Requiring a judge – not a magistrate – to issue a search warrant is the same standard used to apply for a warrant for a wiretap or a body cavity search, which are considered the most invasive types of searches. Under the SJC ruling, the warrant must also include “protocols for the prompt and permanent disposal of any and all data that does not fit within the object of the search following the conclusion of the prosecution.”
The data disposal requirement is meant to address what Gaziano described as “the potential invasions of privacy that could befall those innocent and uninvolved third parties” whose data could be uncovered by the search.
“Unlike defendants in criminal cases, these individuals may never know that their [cell site location information] was provided to law enforcement, let alone be able to exercise any sort of control or oversight over how their data is used,” Gaziano wrote. “Such a situation presents far too great a risk of unwarranted invasions of privacy, whether intentional or inadvertent, malicious or innocent.”
The ruling will not apply retroactively, but only to new or currently active cases.
Jessie Rossman, managing attorney at the ACLU of Massachusetts, which had argued that more safeguards are needed on the police use of tower dumps, called the ruling “a groundbreaking decision that provides crucial privacy protections for people in Massachusetts.” “The message is clear: If the police use tower dumps over multiple days to identify someone they believe to have committed crimes, they must first get a warrant, and they must promptly discard any data they acquire from those tower dumps about people other than the target,” Rossman said.

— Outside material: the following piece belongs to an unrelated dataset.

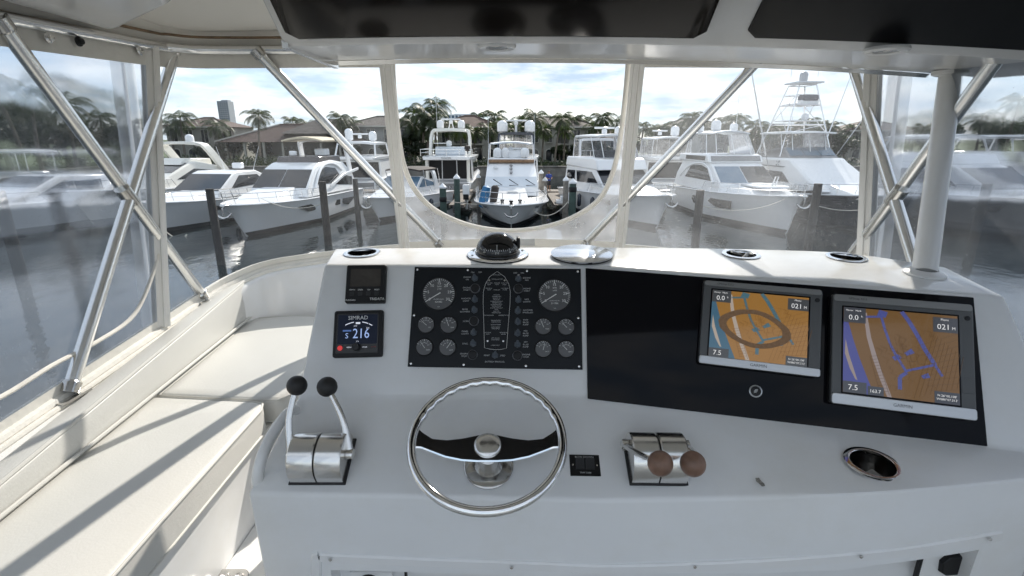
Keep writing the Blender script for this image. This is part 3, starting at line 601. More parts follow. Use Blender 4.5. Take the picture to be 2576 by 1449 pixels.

Nathan Freed Wessler, deputy director of the ACLU’s Speech, Privacy, and Technology Project, said in a statement that the SJC’s decision “solidifies the Massachusetts Supreme Judicial Court’s role as a leading voice on privacy in the digital age.”
Suffolk District Attorney Kevin Hayden, whose office prosecuted the case, said criminal investigations, like all aspects of modern life, are affected by constant advancements in technology. “While this decision does not impact our ability to move forward on the underlying case, it brings clarity to how law enforcement agencies can go about collecting technological evidence they deem important to an investigation,” Hayden said. “We welcome that clarity.”
The case stemmed from an investigation into six armed robberies in stores in Boston, Canton, and Cambridge. On a seventh occasion, a perpetrator fatally shot a Boston store clerk during an attempted robbery. The police believed the same perpetrator, along with a getaway driver, conducted all the robberies, so they obtained search warrants for cellphone data from towers near the robberies to identify anyone who had been in the vicinity of all the robberies at the times they occurred. There was one warrant obtained for the four earliest robberies, and a separate warrant for the two later robberies and the homicide.
The police obtained information about 50,951 unique phone numbers and identified Jerron Perry and Gregory Simmons as suspects. After additional investigation, the men were arrested. Perry contested the use of the tower dump data as evidence, arguing that the warrant was too broad and infringed on his privacy rights.
Gaziano wrote that using the cellphone data to track Perry’s location on several days, determine his identity, and discover who he was calling implicates his constitutional right to privacy, since it “provided investigators with information of a highly personal and private nature” that they could not have gotten through other techniques.
In the case of the two later robberies and the shooting, the court found that the police had reason to believe that the perpetrator communicated with a getaway car driver, so there was probable cause to believe that cellphone data could be used to identify a suspect. However, in the earlier robberies, the police had no evidence a cellphone was used to commit the crimes, and a general assumption that people carry cellphones is not enough to establish probable cause.The court rejected arguments by privacy advocates that tower dumps should only be used to identify a particular suspect’s movements. The court said tower dumps can be used in a case like this to identify an unknown suspect.